Monday's announcement paved the way for parliament to set a date for Yushchenko's inauguration, despite vows by his defeated rival, former Prime Minister Viktor Yanukovich, to keep up a legal challenge over the election.
"This is the happiest day of my life," Petro Poroshenko, a deputy in Yushchenko's Our Ukraine bloc and one of the four leading candidates for the post of prime minister, told AFP after the vote.
"Ukraine has proved that it is a European country. A new country and a new government were born today," he said.
Nester Shuffrich, a Yanukovich representative at the commission, promised to appeal the results with the Supreme Court.
"Unfortunately the election results have been determined with violations of the election law and the constitution. We will discuss these violations tomorrow or the next day at the supreme court," he said.
Yanukovich has vowed to exhaust all his avenues for appeal, in what many observers say is an attempt to boost his image as a Yushchenko adversary ahead of next year's crucial parliamentary elections.
According to final results, Yushchenko won the election with 51.99 percent of the vote compared with 44.20 percent received by Yanukovich, a difference of 2.27 million votes on turnout of 77.19 percent.
Yushchenko's inauguration will put an end to weeks of political turmoil that flared with a now-discredited November runoff election to choose a successor to the 10-year authoritarian-leaning regime of outgoing leader Leonid Kuchma in the strategic former Soviet republic.
The official swearing-in ceremony is expected to take place in parliament, followed by a symbolic one on Kiev's Independence Square, the epicentre of Yushchenko's "orange revolution" that roiled the nation and echoed on the world stage.
"It'll be flashy and interesting, with twists," Oleksander Zinchenko, Yushchenko's campaign manager, promised during a press conference in Kiev on Monday.
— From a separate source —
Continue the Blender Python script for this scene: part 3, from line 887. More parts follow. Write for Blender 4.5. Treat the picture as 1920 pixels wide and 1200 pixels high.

Many in Kiev speculate the inauguration could take place this week, perhaps on Friday, New Year's Day in the Julian calendar used by the Orthodox Church to which most Ukrainians adhere.
The December 26 rematch between Yushchenko and Yanukovich was set after the Supreme Court threw out results of a November 21 runoff, which election officials said was won by Yanukovich, because of massive fraud.
The ruling came amid massive "orange revolution" protests as hundreds of thousands of people descended on Kiev to support their standard bearer.
The standoff between the Russia-friendly regime of Kuchma, who had anointed Yanukovich his successor, and the Western-leaning Yushchenko rippled internationally, with Washington and Brussels backing the opposition leader while Moscow lined up behind the Prime Minister.
The central election commission presiding over the November poll was one of the sources of that fraud and the chief of the one overseeing the December 26 ballot has gone to lengths to open its proceedings to public scrutiny.
So while the November commission pronounced Yanukovich the winner after a 15-minute hearing three days after the poll and without examining Yushchenko's complaints of fraud, Davydovich's commission sat for nearly seven hours as results from each of Ukraine's 225 election districts were read aloud for the record on the last day allowed by law to officiate the results.